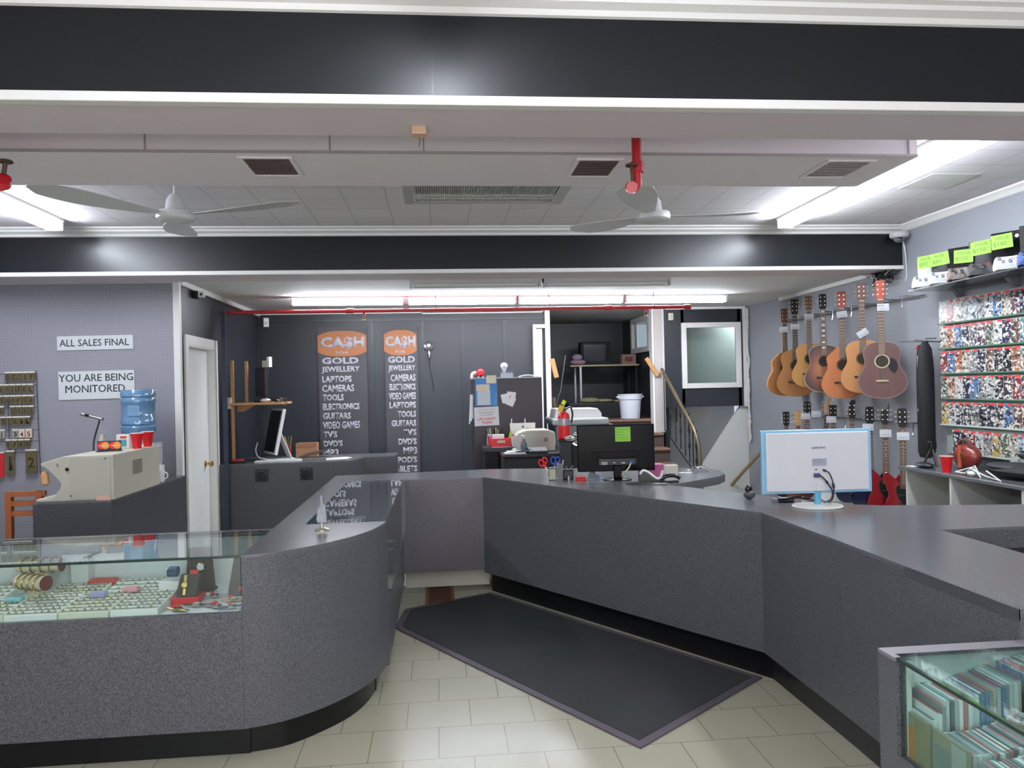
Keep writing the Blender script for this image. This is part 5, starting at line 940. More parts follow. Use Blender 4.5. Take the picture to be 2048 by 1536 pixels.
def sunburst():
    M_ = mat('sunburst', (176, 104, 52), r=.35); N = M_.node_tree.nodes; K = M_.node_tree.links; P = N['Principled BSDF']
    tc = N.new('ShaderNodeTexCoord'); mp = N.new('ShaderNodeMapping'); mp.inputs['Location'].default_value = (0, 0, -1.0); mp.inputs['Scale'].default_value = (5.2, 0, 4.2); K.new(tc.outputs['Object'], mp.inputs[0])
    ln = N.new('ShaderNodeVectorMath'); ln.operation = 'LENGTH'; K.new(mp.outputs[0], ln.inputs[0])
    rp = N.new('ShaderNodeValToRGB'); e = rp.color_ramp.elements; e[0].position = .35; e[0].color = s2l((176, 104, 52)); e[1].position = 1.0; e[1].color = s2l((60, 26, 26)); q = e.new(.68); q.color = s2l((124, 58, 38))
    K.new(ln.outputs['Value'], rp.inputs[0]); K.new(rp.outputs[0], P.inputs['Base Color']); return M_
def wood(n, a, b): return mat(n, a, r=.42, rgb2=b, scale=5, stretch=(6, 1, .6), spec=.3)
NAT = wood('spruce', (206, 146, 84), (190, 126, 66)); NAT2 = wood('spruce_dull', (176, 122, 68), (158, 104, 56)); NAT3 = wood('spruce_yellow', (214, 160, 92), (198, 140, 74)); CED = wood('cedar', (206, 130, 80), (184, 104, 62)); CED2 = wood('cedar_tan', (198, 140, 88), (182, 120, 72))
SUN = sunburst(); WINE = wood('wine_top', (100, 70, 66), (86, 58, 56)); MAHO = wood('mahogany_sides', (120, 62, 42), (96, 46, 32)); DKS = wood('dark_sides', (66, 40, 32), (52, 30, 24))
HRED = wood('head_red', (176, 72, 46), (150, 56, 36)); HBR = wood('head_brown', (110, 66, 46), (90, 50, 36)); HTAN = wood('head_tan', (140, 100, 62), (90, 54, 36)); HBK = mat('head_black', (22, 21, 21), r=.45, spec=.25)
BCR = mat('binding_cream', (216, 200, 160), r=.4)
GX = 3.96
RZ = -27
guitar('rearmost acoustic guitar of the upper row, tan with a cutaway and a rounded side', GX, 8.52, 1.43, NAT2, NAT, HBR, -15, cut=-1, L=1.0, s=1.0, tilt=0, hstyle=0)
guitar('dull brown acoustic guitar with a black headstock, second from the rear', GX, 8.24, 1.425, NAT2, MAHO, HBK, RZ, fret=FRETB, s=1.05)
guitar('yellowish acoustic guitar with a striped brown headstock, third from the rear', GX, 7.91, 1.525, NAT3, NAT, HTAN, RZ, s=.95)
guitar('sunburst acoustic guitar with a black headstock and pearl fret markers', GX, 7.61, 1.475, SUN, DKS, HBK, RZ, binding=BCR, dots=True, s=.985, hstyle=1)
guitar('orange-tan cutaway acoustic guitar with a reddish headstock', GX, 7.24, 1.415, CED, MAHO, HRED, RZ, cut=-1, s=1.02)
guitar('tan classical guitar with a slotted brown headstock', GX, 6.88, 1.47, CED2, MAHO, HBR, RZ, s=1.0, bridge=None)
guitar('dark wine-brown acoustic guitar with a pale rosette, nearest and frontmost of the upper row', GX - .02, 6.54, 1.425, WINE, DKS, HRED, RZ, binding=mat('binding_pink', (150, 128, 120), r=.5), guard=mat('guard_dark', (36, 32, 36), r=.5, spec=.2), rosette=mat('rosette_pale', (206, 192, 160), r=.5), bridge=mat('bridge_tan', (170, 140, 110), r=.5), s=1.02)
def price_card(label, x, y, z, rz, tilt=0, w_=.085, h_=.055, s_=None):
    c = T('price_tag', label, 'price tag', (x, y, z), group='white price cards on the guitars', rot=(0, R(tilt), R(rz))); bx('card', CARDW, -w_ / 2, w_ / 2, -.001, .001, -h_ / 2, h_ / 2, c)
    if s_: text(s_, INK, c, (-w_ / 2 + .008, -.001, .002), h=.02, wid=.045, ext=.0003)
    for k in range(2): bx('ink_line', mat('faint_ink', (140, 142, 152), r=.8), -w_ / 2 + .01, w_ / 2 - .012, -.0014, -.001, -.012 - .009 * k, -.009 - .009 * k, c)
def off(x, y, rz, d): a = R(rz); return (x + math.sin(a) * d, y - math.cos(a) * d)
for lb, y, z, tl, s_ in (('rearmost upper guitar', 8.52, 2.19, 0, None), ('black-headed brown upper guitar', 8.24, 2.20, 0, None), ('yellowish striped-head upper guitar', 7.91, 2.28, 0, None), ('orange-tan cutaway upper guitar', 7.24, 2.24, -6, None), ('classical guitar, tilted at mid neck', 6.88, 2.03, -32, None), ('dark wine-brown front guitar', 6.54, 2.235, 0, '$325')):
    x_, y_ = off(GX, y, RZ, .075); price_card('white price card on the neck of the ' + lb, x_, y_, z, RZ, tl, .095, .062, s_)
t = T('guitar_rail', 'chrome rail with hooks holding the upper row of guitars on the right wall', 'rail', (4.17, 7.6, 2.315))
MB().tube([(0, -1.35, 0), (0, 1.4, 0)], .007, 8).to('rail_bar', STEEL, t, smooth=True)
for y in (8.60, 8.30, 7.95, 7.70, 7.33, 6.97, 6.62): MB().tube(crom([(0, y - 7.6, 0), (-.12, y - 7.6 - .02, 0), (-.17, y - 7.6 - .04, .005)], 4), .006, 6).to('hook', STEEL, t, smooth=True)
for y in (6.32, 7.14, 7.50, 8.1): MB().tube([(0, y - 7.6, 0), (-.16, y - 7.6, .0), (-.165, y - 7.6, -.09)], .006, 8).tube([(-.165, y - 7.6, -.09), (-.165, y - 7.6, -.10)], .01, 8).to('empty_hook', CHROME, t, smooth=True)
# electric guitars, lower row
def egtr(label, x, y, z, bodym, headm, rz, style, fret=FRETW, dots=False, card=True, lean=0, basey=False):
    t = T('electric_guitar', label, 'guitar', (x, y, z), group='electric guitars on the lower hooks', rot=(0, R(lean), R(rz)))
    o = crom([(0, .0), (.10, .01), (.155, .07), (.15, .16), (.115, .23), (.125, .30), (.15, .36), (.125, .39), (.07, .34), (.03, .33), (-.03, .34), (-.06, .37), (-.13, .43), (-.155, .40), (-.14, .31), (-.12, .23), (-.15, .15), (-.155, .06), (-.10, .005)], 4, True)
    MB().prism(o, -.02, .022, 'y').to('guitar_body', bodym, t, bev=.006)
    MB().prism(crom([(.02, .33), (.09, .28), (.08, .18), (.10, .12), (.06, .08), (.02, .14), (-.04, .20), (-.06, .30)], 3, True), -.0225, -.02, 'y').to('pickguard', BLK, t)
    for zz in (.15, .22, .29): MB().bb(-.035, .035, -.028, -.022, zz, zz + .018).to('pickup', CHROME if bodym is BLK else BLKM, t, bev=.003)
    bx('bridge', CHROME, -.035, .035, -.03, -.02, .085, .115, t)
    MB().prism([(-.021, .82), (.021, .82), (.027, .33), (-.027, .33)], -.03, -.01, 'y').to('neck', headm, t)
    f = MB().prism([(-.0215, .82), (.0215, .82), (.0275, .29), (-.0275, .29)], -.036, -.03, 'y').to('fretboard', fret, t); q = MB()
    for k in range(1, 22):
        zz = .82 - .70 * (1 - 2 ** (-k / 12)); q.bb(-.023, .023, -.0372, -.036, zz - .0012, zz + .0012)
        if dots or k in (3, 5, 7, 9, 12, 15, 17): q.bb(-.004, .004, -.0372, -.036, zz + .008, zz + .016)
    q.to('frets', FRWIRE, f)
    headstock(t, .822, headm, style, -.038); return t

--

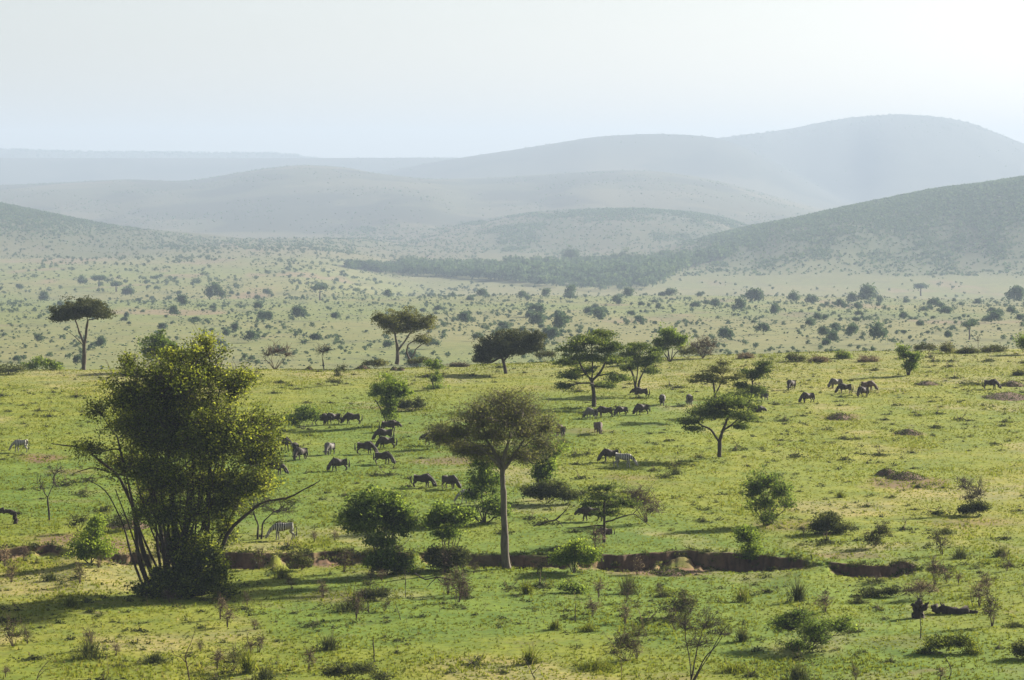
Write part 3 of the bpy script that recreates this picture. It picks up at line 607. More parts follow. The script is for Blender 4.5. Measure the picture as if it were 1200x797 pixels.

PROMPT — Search the preceding listing for the word "pixels" and pull out every line that holds it.

WRITTEN SOLUTION —
Keep writing the Blender script for this image. This is part 5, starting at line 940. More parts follow. Use Blender 4.5. Take the picture to be 2048 by 1536 pixels.
Write part 3 of the bpy script that recreates this picture. It picks up at line 607. More parts follow. The script is for Blender 4.5. Measure the picture as if it were 1200x797 pixels.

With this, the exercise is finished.